Film d’animation français d’Ugo Bienvenu (2025), avec (voix) Swann Arlaud, Alma Jodorowsky, Margot Ringard Oldra, Oscar Tresanini, Vincent Macaigne, Louis Garrel, William Lebghil, Oxmo Puccino… 1h28. Sortie le 22 octobre 2025.
L’école française d’animation est décidément l’une des plus foisonnantes qui soient, ne serait-ce que par son incroyable diversité qui emprunte à tous les styles. Ugo Bienvenu s’impose ainsi comme un artiste total qui s’est déjà exprimé par la BD (son album “Préférence Système” lui a valu le grand prix de la critique à Angoulême en 2020), le graphisme et même la mode. Son premier film lui a valu cette année le Cristal du long métrage à Annecy dont il avait précédemment signé l’affiche en 2017. Arco est un visiteur d’une autre planète à la combinaison bariolée que recueille une gamine de 10 ans qui va l’aider à rentrer chez lui. La ressemblance de ce scénario situé en 2075 avec celui d’E.T. s’arrête là. Bienvenu a en effet grandi avec Dragonball Z et le cinéma d’Hayao Miyazaki. Son premier film est né de ses exigences et du soutien d’un tandem de productrices dont la comédienne Natalie Portman. Il est aussi le reflet de sa symbiose artistique avec son associé Félix de Givry et d’une passion partagée pour la culture pop. Sur le plan technique est un film de science-fction en 2D dessiné à la main où seules les têtes de personnages ont été réalisées en 3D. Ce futur n’est pourtant qu’un cadre, jamais une fin en soi destinée à imposer un univers dépaysant. Ugo Bienvenu œuvre dans une sorte de pointillisme poétique qui privilégie certains détails sans chercher à refaire le monde, ni au propre ni au figuré : les cours sont assurés par des robots et les parents sont des hologrammes, histoire de décrire un monde où l’illusion est en passe de se substituer à la réalité. Quitte à ménager une issue de secours et à se réfugier dans une grotte qui renvoie à l’aube de l’humanité, avec cette menace bien concrète du réchauffement climatique.
Arco a la particularité de s’être inventé au fil de sa gestation, grâce au souci d’indépendance financière qui a guidé ses concepteurs dans leur démarche créative et leur a permis de rester libres tout en bénéficiant de soutiens déterminants. La richesse du film repose à la fois sur son état d’esprit et son processus de réalisation affranchi des contraintes de rigueur.

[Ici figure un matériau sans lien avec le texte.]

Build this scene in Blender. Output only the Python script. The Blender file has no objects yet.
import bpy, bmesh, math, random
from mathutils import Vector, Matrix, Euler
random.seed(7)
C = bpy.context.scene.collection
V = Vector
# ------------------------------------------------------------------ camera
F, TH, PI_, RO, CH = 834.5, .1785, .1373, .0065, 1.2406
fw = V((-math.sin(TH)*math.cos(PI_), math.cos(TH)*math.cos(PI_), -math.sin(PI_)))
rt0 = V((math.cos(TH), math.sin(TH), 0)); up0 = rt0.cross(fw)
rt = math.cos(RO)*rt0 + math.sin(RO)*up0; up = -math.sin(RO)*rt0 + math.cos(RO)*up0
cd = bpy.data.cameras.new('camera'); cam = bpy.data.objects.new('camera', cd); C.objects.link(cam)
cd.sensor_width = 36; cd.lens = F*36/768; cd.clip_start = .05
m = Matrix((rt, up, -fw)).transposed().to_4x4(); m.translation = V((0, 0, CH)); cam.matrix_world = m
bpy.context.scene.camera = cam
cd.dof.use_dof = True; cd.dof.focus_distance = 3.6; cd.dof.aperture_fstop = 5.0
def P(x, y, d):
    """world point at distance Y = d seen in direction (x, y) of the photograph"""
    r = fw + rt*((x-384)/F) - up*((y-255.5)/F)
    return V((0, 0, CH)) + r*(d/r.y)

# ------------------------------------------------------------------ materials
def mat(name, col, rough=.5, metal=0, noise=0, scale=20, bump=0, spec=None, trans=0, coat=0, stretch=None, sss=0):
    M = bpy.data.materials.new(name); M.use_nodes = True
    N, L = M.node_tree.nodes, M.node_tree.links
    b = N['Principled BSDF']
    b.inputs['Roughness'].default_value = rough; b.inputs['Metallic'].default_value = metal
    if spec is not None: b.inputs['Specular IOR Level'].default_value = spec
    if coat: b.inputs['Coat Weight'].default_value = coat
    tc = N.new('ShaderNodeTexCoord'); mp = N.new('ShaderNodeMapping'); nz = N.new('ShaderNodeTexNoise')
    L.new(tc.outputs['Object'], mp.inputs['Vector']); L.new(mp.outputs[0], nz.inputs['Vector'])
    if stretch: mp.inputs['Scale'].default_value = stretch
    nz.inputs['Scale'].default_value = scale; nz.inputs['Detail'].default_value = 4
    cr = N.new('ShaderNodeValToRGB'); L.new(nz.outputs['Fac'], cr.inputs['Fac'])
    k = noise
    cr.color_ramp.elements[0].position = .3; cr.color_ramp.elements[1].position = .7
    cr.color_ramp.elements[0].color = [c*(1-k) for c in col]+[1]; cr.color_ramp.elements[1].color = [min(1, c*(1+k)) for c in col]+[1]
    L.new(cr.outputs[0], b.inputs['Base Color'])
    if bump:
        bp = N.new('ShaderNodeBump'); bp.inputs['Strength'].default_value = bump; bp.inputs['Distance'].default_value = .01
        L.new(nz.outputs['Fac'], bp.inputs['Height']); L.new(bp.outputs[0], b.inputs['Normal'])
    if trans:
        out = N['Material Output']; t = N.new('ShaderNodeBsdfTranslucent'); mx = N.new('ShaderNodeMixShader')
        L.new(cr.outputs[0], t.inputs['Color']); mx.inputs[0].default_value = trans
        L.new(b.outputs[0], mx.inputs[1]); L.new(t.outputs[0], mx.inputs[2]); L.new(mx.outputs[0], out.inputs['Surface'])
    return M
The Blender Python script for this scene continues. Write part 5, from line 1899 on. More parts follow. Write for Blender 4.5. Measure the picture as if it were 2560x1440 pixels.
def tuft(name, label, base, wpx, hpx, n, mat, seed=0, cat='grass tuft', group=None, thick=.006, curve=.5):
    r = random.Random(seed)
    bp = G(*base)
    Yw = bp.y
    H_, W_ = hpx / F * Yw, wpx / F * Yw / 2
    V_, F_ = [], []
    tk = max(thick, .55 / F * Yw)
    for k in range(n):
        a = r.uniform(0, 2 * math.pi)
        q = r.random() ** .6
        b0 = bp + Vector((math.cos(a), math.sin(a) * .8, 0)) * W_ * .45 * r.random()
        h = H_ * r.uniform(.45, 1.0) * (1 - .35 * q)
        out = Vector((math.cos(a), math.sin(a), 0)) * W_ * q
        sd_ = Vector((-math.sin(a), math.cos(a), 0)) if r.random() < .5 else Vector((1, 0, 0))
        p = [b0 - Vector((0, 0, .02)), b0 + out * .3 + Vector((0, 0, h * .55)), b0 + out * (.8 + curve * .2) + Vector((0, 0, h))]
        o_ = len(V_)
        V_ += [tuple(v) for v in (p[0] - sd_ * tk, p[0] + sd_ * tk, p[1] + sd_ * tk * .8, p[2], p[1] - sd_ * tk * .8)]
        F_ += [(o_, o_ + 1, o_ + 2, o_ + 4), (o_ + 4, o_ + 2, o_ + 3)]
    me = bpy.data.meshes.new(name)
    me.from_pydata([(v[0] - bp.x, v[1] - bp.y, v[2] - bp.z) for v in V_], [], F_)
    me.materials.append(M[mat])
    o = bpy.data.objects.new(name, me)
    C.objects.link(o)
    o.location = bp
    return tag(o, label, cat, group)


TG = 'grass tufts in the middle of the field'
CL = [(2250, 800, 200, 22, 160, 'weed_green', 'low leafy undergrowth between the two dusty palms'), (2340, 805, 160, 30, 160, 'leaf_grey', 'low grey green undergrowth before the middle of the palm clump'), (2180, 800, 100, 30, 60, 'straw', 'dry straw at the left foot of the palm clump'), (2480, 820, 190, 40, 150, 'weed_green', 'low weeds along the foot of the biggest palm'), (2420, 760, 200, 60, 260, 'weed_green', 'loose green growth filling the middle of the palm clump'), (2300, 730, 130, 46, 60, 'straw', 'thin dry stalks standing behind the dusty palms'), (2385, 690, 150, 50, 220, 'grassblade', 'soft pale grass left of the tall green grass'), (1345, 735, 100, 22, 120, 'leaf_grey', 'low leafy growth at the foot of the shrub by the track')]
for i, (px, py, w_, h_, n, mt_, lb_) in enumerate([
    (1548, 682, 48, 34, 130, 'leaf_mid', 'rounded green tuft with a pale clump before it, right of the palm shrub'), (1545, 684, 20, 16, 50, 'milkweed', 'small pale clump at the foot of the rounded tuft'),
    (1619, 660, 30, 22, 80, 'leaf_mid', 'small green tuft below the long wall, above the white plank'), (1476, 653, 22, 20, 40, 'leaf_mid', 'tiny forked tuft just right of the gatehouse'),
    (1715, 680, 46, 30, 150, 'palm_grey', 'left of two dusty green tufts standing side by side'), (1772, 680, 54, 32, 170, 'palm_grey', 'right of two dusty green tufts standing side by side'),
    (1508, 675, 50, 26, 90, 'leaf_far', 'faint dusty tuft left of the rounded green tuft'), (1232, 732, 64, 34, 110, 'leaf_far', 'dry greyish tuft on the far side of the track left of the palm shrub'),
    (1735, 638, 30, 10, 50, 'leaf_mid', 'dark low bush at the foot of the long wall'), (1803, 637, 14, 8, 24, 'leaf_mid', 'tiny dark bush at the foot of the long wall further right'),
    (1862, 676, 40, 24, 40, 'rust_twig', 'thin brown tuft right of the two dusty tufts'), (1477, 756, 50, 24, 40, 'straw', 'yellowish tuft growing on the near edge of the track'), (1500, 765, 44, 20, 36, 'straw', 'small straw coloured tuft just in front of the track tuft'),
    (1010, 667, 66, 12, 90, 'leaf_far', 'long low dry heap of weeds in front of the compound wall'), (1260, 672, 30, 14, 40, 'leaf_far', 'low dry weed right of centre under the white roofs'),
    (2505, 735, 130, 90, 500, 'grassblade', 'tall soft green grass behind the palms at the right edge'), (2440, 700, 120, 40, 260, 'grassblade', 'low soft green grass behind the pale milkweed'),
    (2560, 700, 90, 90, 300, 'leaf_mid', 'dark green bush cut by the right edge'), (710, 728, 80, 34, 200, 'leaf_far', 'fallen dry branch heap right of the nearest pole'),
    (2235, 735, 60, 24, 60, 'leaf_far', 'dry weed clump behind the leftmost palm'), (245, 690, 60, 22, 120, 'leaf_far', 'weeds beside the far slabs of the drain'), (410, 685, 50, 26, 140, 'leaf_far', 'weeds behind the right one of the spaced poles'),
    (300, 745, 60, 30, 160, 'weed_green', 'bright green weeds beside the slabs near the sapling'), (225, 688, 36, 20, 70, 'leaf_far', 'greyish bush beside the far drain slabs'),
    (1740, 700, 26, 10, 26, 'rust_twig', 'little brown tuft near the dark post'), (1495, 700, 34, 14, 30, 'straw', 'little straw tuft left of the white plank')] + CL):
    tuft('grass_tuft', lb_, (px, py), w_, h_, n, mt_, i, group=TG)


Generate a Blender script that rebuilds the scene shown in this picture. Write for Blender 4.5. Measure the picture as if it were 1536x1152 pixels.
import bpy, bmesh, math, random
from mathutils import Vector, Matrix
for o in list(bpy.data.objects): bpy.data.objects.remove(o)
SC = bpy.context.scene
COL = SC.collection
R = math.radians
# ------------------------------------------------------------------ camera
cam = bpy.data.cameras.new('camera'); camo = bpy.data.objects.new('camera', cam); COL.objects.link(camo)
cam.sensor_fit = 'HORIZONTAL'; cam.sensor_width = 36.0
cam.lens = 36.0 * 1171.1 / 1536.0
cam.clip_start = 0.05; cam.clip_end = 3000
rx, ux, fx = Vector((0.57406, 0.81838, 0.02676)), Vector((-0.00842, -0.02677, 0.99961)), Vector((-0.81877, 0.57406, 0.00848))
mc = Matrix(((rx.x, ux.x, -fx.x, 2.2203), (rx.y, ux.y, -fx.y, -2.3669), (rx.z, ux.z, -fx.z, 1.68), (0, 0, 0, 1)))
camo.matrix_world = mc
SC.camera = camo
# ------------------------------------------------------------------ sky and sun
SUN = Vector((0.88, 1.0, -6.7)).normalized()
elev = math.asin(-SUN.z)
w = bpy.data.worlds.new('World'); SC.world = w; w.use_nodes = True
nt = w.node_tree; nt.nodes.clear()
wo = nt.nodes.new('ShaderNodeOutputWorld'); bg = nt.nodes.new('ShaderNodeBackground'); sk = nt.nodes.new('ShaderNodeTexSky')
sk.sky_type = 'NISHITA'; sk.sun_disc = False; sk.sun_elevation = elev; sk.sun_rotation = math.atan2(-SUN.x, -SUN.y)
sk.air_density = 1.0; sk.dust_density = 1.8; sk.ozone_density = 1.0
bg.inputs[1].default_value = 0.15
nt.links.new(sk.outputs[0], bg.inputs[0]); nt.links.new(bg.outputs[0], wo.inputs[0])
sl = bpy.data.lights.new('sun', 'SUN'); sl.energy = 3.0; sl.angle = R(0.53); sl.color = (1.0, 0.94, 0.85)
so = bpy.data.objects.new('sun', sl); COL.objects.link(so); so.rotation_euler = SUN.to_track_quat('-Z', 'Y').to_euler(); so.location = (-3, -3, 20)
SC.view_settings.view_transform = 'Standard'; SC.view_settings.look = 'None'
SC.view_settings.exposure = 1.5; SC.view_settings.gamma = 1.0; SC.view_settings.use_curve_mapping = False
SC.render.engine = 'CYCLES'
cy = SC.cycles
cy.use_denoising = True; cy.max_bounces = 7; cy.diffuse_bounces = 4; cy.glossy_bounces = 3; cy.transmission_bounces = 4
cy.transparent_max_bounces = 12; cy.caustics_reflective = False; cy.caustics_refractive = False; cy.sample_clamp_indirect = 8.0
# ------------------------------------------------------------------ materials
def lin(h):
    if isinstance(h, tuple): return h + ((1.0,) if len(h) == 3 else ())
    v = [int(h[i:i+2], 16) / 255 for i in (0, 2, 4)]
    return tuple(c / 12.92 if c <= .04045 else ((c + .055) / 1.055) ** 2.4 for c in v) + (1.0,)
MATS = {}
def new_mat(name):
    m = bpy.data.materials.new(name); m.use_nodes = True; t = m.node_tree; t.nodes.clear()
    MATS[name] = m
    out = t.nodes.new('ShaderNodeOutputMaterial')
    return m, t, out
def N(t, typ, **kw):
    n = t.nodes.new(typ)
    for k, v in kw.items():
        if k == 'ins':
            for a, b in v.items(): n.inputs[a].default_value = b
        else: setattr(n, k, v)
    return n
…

C’est un pur prototype engendré dans un univers qui s’appuie sur des règles, des normes et des process pour des raisons techniques et économiques qu’on croyait nécessairement draconiennes et intangibles. Or, Ugo Bienvenu a décidé de forger ses propres outils pour échapper à ces normes et à ces obligations, comme il avait déjà oser le faire en réalisant pour Marvel la mini-série “Ant-Man” en 2016, avec une équipe réduite et dans un laps de temps réduit et un lieu unique, contrairement à ce qu’avait cru pouvoir lui imposer son commanditaire. C’est sans doute cette liberté à tous les niveaux qui fait d’Arco une merveille atypique et une invitation au rêve d’une beauté folle. Avec en prime un dénouement qui a l’allure d’un nouveau départ. Comme si l’humanité avait décidé de se donner une seconde chance en repartant sur de meilleures bases et sans répéter ses erreurs et ses errements passés. Avec en prime une charge émotionnelle incroyable que peu de films d’animation sont parvenus à véhiculer en revendiquant une telle économie d’effets. On a déjà hâte découvrir le prochain film d’Ugo Bienvenu, tant celui-ci recèle de promesses, d’espoirs et de moments de grâce.